August 12, 2018 - 16:53

TEHRAN – Iranian Foreign Minister Mohammad Javad Zarif said on Sunday that the five countries bordering the Caspian Sea have agreed to keep the sea out of the reach of foreign military forces.

The remarks by Zarif came as the leaders from the Caspian Sea littoral states gathered at Aktau, Kazakhstan, to sign the Caspian Sea legal regime. 

In a tweet on Sunday, Zarif also praised the summit in Kazakhstan, saying it set the roadmap for cooperation and continuation of dialogue to resolve issues related to demarcation of the sea and the use of seabed resources.

“Day of solidarity of Caspian Littoral States: Codifying cooperation on environment, shipping, fiheries, sustainable development & security w/o foreign military presence. Agreeing to continue friendly dialog on unresolved issues of delimitation & shares of sea & its resources,” Zarif tweeted. 

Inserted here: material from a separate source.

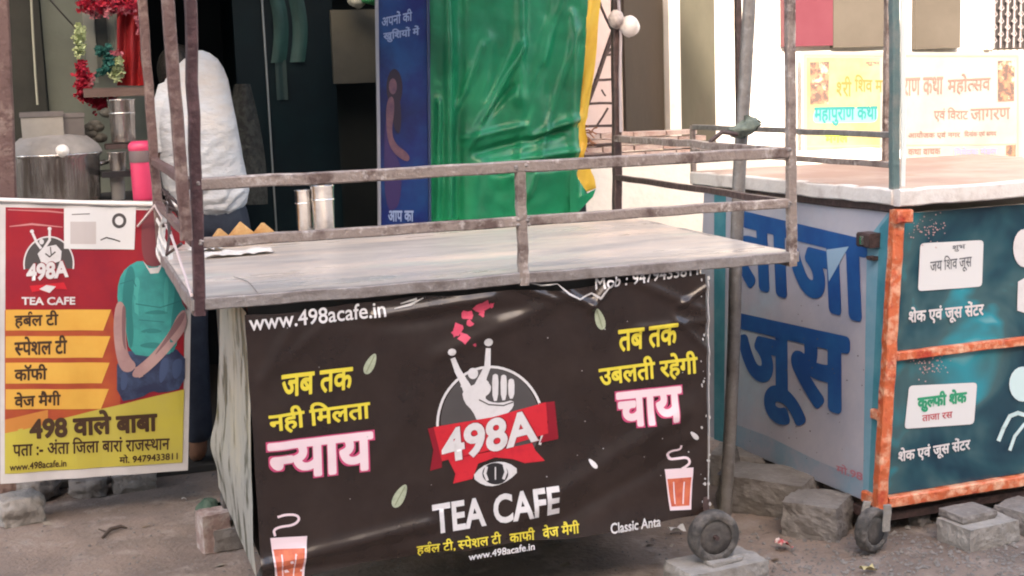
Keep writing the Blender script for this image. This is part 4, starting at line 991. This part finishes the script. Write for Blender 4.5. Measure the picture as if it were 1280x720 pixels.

Speaking at a meeting of the foreign ministers of the Caspian Sea states before the sea’s legal regime was formally signed, Zarif said, “The positive will of the leaders of coastal countries and the friendly and positive atmosphere of these meetings, we are on the verge of signing the legal regime’s convention and six other agreements and protocols and releasing the statement of the leaders’ summit.”

Zarif said 21 days ago, the protocol for “Trans-boundary Environmental Impact Assessment” was signed and these developments “herald a bright future for our nations and governments”.

“The signing of the legal regime’s convention is a very important step that put an end to 21 years of negotiations. This convention does not mean all talks and measures have ended. This is in fact a milestone and the beginning of the implementation of agreements, monitoring their implementation and starting talks for new and necessary agreements,” he said, according to the Foreign Ministry website. 

He added, “This convention does not determine the boundaries of seabed and subsoil and the baselines and its methods, and these issues are to be agreed upon in future agreements.”

The chief diplomat also noted, “It is welcome that the convention stresses the monopoly of the presence and sailing of vessels [operating] solely under the flag of one of the littoral states, as well as the ban on the presence and passing of foreign and non-coastal military troops.”